A woman's husband is her head and the head of her husband is Christ...but praying or prophesying with her head uncovered dishonoureth her head...

Oh my goodness I mulled that over so many times.  It was enough to make me at least cover during worship services because I was definitely at least praying...and then I started to cover when I would read scripture...and then on New Moons...and sometimes I would be brought to a spiritual discussion and literally be like ... "hold on!!" so I could go grab a headcovering before I continued the discussion.

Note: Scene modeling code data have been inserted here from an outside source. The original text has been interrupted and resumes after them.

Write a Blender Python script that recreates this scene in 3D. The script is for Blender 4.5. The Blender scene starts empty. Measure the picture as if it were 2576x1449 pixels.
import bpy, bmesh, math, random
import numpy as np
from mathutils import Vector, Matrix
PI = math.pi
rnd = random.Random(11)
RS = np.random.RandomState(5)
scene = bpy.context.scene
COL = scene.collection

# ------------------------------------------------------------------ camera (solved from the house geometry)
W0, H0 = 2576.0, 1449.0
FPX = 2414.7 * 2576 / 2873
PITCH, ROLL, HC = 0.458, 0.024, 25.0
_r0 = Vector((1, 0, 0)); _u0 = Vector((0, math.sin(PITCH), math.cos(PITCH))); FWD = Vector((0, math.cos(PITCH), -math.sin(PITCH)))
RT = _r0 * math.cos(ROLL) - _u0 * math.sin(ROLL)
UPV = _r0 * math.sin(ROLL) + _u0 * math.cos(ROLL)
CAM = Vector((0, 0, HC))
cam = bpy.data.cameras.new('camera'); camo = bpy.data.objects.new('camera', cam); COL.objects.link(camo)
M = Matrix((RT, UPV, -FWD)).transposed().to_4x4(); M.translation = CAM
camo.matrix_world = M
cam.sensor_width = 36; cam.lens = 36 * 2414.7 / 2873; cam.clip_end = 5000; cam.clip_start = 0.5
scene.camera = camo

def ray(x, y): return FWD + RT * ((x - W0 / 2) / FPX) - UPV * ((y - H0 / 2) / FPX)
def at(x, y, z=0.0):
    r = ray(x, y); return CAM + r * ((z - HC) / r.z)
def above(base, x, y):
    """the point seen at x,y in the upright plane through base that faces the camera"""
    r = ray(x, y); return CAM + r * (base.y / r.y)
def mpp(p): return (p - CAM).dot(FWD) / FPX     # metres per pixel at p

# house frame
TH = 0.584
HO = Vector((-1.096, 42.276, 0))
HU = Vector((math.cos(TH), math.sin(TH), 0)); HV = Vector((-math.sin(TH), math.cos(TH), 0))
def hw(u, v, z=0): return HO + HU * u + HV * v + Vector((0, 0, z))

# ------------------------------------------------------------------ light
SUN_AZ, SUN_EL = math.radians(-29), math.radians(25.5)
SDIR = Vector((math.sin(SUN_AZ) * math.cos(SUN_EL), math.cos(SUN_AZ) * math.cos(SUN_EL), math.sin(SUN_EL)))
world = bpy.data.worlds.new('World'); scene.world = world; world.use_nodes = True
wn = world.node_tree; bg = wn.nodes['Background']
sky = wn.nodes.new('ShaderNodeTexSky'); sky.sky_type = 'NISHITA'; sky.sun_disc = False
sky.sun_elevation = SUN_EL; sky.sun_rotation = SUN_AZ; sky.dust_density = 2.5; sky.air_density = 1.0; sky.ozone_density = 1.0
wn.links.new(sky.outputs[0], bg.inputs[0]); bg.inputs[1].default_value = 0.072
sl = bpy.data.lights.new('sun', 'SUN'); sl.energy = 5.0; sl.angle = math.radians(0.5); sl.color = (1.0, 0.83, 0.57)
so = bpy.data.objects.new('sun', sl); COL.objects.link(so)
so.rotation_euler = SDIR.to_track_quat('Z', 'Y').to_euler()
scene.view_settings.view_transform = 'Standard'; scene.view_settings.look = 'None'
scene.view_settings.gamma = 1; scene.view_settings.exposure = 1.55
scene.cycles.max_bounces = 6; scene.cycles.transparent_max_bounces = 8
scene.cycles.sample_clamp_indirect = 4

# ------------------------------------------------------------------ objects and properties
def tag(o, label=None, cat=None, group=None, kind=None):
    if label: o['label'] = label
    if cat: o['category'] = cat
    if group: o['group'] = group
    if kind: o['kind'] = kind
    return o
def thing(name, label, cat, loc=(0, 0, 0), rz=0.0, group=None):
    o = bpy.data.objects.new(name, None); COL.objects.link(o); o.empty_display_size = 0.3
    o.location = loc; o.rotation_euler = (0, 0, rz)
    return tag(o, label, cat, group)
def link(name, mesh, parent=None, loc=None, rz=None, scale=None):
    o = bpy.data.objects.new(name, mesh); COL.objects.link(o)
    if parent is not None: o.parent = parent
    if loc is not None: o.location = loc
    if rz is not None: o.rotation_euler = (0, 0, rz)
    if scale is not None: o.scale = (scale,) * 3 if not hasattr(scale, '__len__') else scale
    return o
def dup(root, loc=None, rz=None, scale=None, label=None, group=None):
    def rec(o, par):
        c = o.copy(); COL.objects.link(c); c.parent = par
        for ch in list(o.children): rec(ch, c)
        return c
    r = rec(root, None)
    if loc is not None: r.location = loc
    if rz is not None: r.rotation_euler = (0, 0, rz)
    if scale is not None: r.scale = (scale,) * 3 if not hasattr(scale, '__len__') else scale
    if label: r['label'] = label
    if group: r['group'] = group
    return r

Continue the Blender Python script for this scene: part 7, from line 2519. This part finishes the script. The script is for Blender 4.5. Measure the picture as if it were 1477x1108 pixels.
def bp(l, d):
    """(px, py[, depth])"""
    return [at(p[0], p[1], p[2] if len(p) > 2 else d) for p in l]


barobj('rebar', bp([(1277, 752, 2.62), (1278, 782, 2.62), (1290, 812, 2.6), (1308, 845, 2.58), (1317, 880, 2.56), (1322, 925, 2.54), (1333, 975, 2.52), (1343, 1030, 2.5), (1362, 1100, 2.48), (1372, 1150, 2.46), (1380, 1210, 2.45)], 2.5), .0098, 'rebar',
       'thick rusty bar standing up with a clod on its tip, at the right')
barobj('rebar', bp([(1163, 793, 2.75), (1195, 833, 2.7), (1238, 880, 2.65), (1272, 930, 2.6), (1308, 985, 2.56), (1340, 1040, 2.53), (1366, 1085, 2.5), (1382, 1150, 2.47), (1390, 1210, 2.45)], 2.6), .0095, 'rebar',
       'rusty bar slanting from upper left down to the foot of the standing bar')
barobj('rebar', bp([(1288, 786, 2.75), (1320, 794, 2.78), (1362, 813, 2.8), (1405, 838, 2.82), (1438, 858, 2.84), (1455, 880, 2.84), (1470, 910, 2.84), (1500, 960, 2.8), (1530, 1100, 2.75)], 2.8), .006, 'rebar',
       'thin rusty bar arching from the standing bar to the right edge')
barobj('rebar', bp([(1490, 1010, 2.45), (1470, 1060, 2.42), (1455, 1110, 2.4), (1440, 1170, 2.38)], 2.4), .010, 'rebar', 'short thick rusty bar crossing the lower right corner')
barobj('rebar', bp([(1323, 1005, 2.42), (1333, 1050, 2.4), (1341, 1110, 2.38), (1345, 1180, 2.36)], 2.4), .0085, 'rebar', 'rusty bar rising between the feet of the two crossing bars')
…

After a while, I started to recognize some silliness in that.  And I started to feel almost...dirty...when I didn't cover.  After all my hair is my glory, that I should proudly share that before all eyes before Yah, whose glory cannot be matched?  It was a weird personal battle that I couldn't quite pin but the emotions for conviction were there.  So I started covering.  For a week or two.  And then I wouldn't.  For a week or two.  I got a lot of weird looks (still do) and off-the-wall comments like, "Got any hair under that hat?" Or "Bad hair day everyday, huh?"  I would feel awkward and quit covering for a time and then feel guilty and go at it again.  But then I realized something; I don't serve man.  I serve Yah.  I serve the Yah that is so powerful and so magnificent and so amazing and wonderful that he SPOKE me into existence and politely convicted me through His word and my heart to cover my head.  That in comparison to a few people wondering if I'm Amish?  I'll take it.  

And it never ceases to amaze me how the "power of the veil" (I actually vary from bandannas to hats to scarves to titchels depending on where I'm going, what I'm doing, what I'm wearing, what's the cleanest, and/or how I feel that day). Only my husband, my mother, and my Yah see my head uncovered and still very rarely.  There's substance to it...a cover of protection, sort of like a step further than tzit tzit.  My husband is my cover, but at work I'm venturing through the world alone (with Yah), and my hat is a reminder that my husband and my Yah cover me.  Before I covered my head, I liked to hide my face with hair, but now I realize my true insecurity lies with my head, how having it covered makes me feel safer under Yah's will.  It's my respect to the order of things and my place in that order.  And it is amazing how much more power a woman has when she surrenders her will (all of it) to her husband and her King.  And my headcovering is a sign of that surrender, my white flag.

Anything I am, anything I ever will be; anything I've ever been thought to accomplish or anything I am thought to have potential to become; anything good I have ever done or anything I have ever done that is worth remembering - it all comes from one far greater than you or I or anyone.  It comes from Yah.  It is with Yah that I walk and it is in His presence by His request in His will that I cover. 

Sisters, I pray that you may find the same peace.  In Yahshua's beautiful, loving, redeeming name I pray, HalaluYah!